Sermon – July 27, 2014

Community - Letters to the Church in CorinthKeeping the Main Thing the Main Thing,” by Rev. Mike Holly
Sermon Series: Community – Letters to the Church in Corinth

It is difficult sometimes to stay focused on one thing, isn’t it? When we are at work, things have a way of catching our attention: breaking news, sports scores, or even the issues we face at home. While we are with our loved ones or families, we also are at risk of losing focus as we receive text messages or e-mails or even as extra-curricular events fill up our calendars. Sometimes the “second thing” or “third thing” dig their way in to our attention leaving the “main thing” behind.

I once served as an intern in a church that was unwilling to change an element of worship in the service even though most visitors to the service were bothered by it. The visitors were being forced to stand in worship and share their names and what house they purchased in the community. It started as a nice way to greet folks, but eventually those new folks didn’t really want to be greeted in this way. This practice had lost its purpose and the unwillingness to change meant that the practice had lost its focus. Instead of being hospitable as planned – it became a stumbling block for all.

The Christians in Corinth faced the same thing. It appears that sometimes issues and disputes took over and caused fractures within the community. The main thing of being a Church that does what Christ commands took a back seat to the quarrel of the day. And today, we read that even their worship services were affected by the gift of people speaking in tongues. Like any gift we have received from God, they can be used faithfully or they can be used selfishly. Usually, we use God’s gifts selfishly when we have lost sight of keeping the main thing…the main thing. Maybe today is a great time to do some assessments of the main things in your life.

—Rev. Mike Holly

The Word

1 Corinthians 14:13-26

Therefore, one who speaks in a tongue should pray for the power to interpret.

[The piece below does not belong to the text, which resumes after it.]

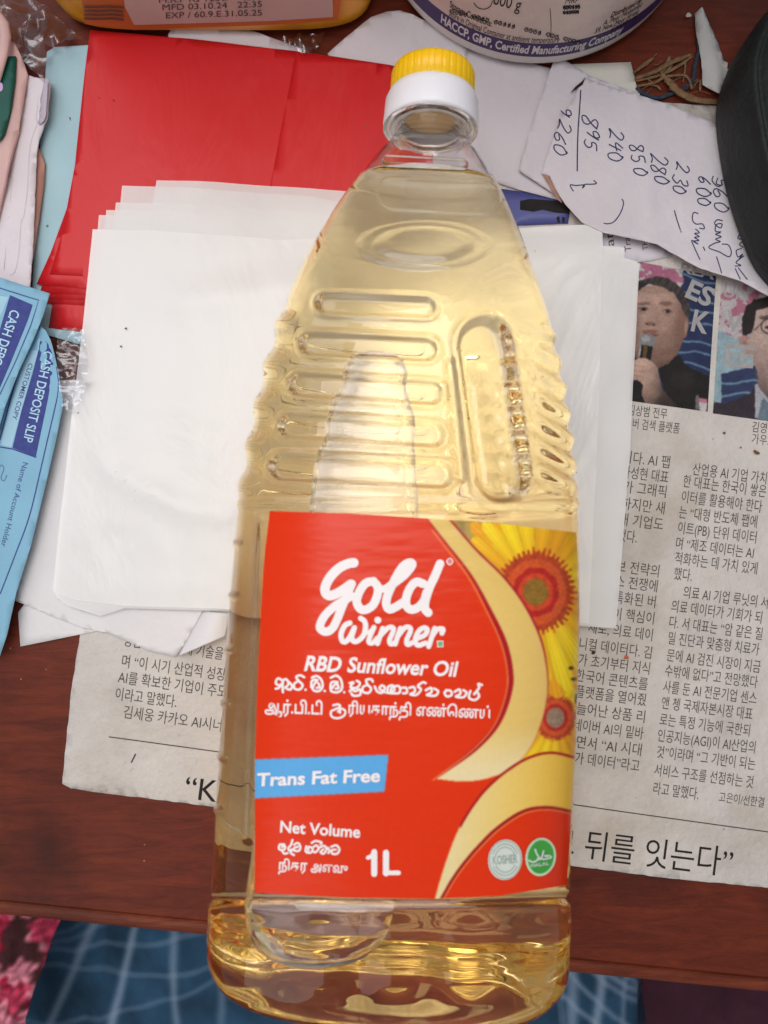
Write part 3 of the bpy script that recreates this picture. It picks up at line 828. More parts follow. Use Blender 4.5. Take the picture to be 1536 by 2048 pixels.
# turned-up corner
crv = np.array([(440, 1224), (384, 1266), (356, 1312)], float)
def corner_flap():
    R, C = 14, 16; pts = np.zeros((R, C, 3))
    for i in range(R):
        v = i / (R - 1)
        a = np.array([405, 1222.]) * (1 - v) + np.array([356, 1312.]) * v
        b = np.array([462, 1228.]) * (1 - v) + np.array([452, 1272.]) * v
        for j in range(C):
            u = j / (C - 1); q = a * (1 - u) + b * u
            zz_ = 2.2 + 3.2 * math.sin(u * 2.6) + 0.5 * v
            x, y = P(q[0], q[1], zz_ * MM)
            pts[i, j] = (x, y, zz_ * MM)
    return grid_mesh('turned_corner', pts, flip=True)
fo = link('turned_corner', corner_flap(), m_paper, o)
md = fo.modifiers.new('thickness', 'SOLIDIFY'); md.thickness = 0.00015

mg = sheet('magazine', [(960, 372), (1110, 392), (1142, 408), (1136, 447), (1010, 452), (940, 440)], 0.95, m_mag, step=4, thick=0.3)
tag(mg, 'dark blue magazine cover with black silhouette showing between note and bags', 'magazine')
k = Ink(); k.poly([(1040, 402), (1060, 398), (1142, 404), (1138, 428), (1110, 426), (1085, 420), (1066, 424), (1040, 420), (1052, 412)]); k.poly([(1112, 436), (1118, 432), (1120, 446), (1116, 447)]); k.poly([(1124, 434), (1130, 436), (1128, 446), (1124, 446)])
k.build('black_silhouette', m_black, flat_surf(0.95), mg)
sc_ = sheet('printed_scrap', [(1196, 440), (1290, 470), (1346, 512), (1300, 522), (1246, 528), (1196, 500)], 1.0, m_lilac, step=4, thick=0.15)
tag(sc_, 'small printed paper scrap with sideways letters under the handwritten note', 'paper')
k = Ink(); k.text("atu", (1228, 492), (1224, 450), em=24); k.text("Tran", (1262, 503), (1258, 466), em=19); k.text("THE", (1296, 500), (1292, 472), em=16)
k.build('printed_text', m_ink, flat_surf(1.0), sc_)

o = sheet('pale_blue_card', [(97, 108), (112, 99), (200, 94), (330, 400), (200, 700), (60, 660), (68, 480), (80, 300)], 1.2, m_pale, step=4, thick=0.3, curl=lambda x, y: 1.2 * np.clip((300 - y) / 220, 0, 1))
tag(o, 'pale blue card specked with dirt beside the red bags', 'card')
o = sheet('torn_paper', [(337, 72), (345, 58), (372, 45), (420, 50), (468, 54), (520, 68), (570, 86), (605, 98), (600, 150), (350, 140)], 1.3, m_lilac, step=4, thick=0.15, jitter=(.8, 14), curl=lambda x, y: .7 * np.clip((110 - y) / 60, 0, 1.2))
tag(o, 'white torn paper sticking out behind the top edge of the red bags', 'paper')
o = sheet('cream_sheet', [(1120, 128), (1262, 123), (1279, 192), (1272, 240), (1130, 240)], 1.2, m_cream, step=4, thick=0.2)
tag(o, 'cream paper sheet with a square corner behind the handwritten note', 'paper')
o = sheet('grey_sheet', [(800, 60), (930, 84), (1010, 112), (1100, 135), (1190, 170), (1150, 405), (1112, 399), (1040, 380), (955, 352), (860, 340), (780, 240)], 1.5, m_lilac, step=4, thick=0.18)
tag(o, 'plain greyish white paper sheet to the right of the bottle neck', 'paper')
def env_curl(x, y): return 1.2 * np.exp(-((x - 822 + (y - 60) * .05) / 7) ** 2) * .5 + .8 * np.clip((120 - y) / 90, 0, 1)
o = sheet('envelope_paper', [(655, 108), (690, 78), (742, 38), (775, 27), (800, 25), (850, 45), (905, 64), (935, 90), (932, 118), (920, 190), (700, 170)], 2.1, m_lilac, step=3, thick=0.2, curl=env_curl, jitter=(.5, 20))
tag(o, 'creased greyish paper behind the yellow cap, left of the white tub', 'paper')

# ================================================================== RED POLYTHENE BAGS
m_red = poly_mat('red polythene', rgb(206, 28, 34), 0.42, 0.99, 0.25, 45, (1, .35, 1))
m_red2 = poly_mat('red polythene lower', rgb(204, 28, 34), 0.42, 0.99, 0.25, 45, (1, .35, 1))
def red_curl(x, y):
    d = (x - 592) + (y - 100) * 0.19
    r = 0.3 * fbm(x / 170, y / 150, 61) + 0.8 * np.clip((150 - x) / 90, 0, 1) * 0
    return r
red_bl = [((96, 655), (200, 668)), ((90, 606), (200, 612)), ((86, 596), (200, 601)), ((78, 585), (200, 590)), ((72, 568), (200, 580)), ((98, 548), (200, 553))]
red_left = [(118, 520), (112, 520), (110, 520), (104, 510), (100, 505), (122, 470)]
N_RED = len(red_bl)
for i, ((bx, by), (b2x, b2y)) in enumerate(red_bl):
    top = i == N_RED - 1
    lf = red_left[i]
    of = (N_RED - 1 - i)
    o = sheet('red_bag', [(180 + of * .6, 60 + of * .8), (380, 77 + of), (590, 101 + of), (780, 130 + of), (880, 150), (860, 420), (845, 668 - i * 10), (420, 640 - i * 8), (b2x, b2y), (bx, by), lf, (134 + of, 410), (150, 330), (162, 220)],
              1.7 + 0.2 * i, m_red if top else m_red2, step=3.5 if top else 6, thick=0.1, curl=red_curl, droop=(5, 0.14), jitter=(.15, 60))
    tag(o, 'bright red plastic bag on top of the red stack, widely visible behind the bottle neck' if top else 'red plastic bag lower in the red stack, showing only its stepped end',
        'plastic bag', 'red bags in the stack')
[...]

For if I pray in a tongue, my spirit prays but my mind is unproductive. What should I do then? I will pray with the spirit, but I will pray with the mind also; I will sing praise with the spirit, but I will sing praise with the mind also. Otherwise, if you say a blessing with the spirit, how can anyone in the position of an outsider say the “Amen” to your thanksgiving, since the outsider does not know what you are saying? For you may give thanks well enough, but the other person is not built up. I thank God that I speak in tongues more than all of you; nevertheless, in church I would rather speak five words with my mind, in order to instruct others also, than ten thousand words in a tongue.
Brothers and sisters, do not be children in your thinking; rather, be infants in evil, but in thinking be adults. In the law it is written,

“By people of strange tongues
and by the lips of foreigners
I will speak to this people;
yet even then they will not listen to me,”

says the Lord. Tongues, then, are a sign not for believers but for unbelievers, while prophecy is not for unbelievers but for believers. If, therefore, the whole church comes together and all speak in tongues, and outsiders or unbelievers enter, will they not say that you are out of your mind? But if all prophesy, an unbeliever or outsider who enters is reproved by all and called to account by all. After the secrets of the unbeliever’s heart are disclosed, that person will bow down before God and worship him, declaring, “God is really among you.”
What should be done then, my friends? When you come together, each one has a hymn, a lesson, a revelation, a tongue, or an interpretation. Let all things be done for building up.